Fortunately the music began about five minutes in - John Adam's string quartet, played live by the Seattle Symphony Quartet.

It's always great to see dance performed to live music, and this percussive, busy work was not an easy piece to play. It was an excellent choice by Francesca Harper, however, a choreographer and dancer deeply engaged in the world of New York theater arts and of African American dance performance. Her mother, Denise Jefferson, directs the Alvin Ailey School of dance, so it's no wonder Francesca developed into a choreographer of national and international renown. The audience loved this dance that had some amazing 'Hey! Do that again!' moments. For me it was disjointed and kaleidoscopic, its meaning somewhat obscure. As it ended again in silence I had a chance to appreciate the intensity and commitment of the dancers who are more exposed when music is absent.
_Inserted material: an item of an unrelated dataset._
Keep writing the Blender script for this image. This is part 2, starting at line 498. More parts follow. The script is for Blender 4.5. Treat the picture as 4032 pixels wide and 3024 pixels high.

'Coming Together' choreographed by Nacho Duarto, music by Frederic Rzewski
José Limón is surely a great influence on Duarto, whose over-the-head arm movements and flexible placement of the torso characterizes groups of dancers moving across the stage like a flowing alphabet. Their shared subject matter of the individual search for meaning in a world of war and revolution, and the dilemma of communities caught in hard times, is expressed in a body of work for which both choreographers are justly known. To see a Limón work on the same program as Duarto was a great choice for those of us interested in the continuity and renewal of dance tradition. The Doris Humphrey-José Limón technique on display in Duarto's work shows both deep understanding and a brave renewal of a core tradition in modern dance.

This final presentation of the evening shows Duarto at his best - big, dramatic gestures, expert control over group movement, new inventions of familiar patterns. 'Coming Together' was set to a repeated text of Attica prisoner and war protester Sam Melville, whose optimistic description of his health and hopes drives this excited, joyful dance despite the dramatic irony of a disastrous future (as those who remember the Attica riots will recall). A percussive piano background to the spoken word fueled the pin-wheeling arms, screwdriver pirouettes, and deep fifth position poses that rivet the audience from the beginning. I loved the alternating rhythm of groups racing in by threes, establishing a pattern, racing out again for the next group to race in and perform a variation on the previous movement. The settings were adjunct to the drama without stealing the show, though three women dancing in flowing gowns in front of a gold lamé curtain was more than spectacular. The final sequence of six dancers in alternating rows with the men circling under the upraised arms of the women was startling and satisfying in a way only dance can be when it continues an already thrilling, and deeply meaningful, dance tradition.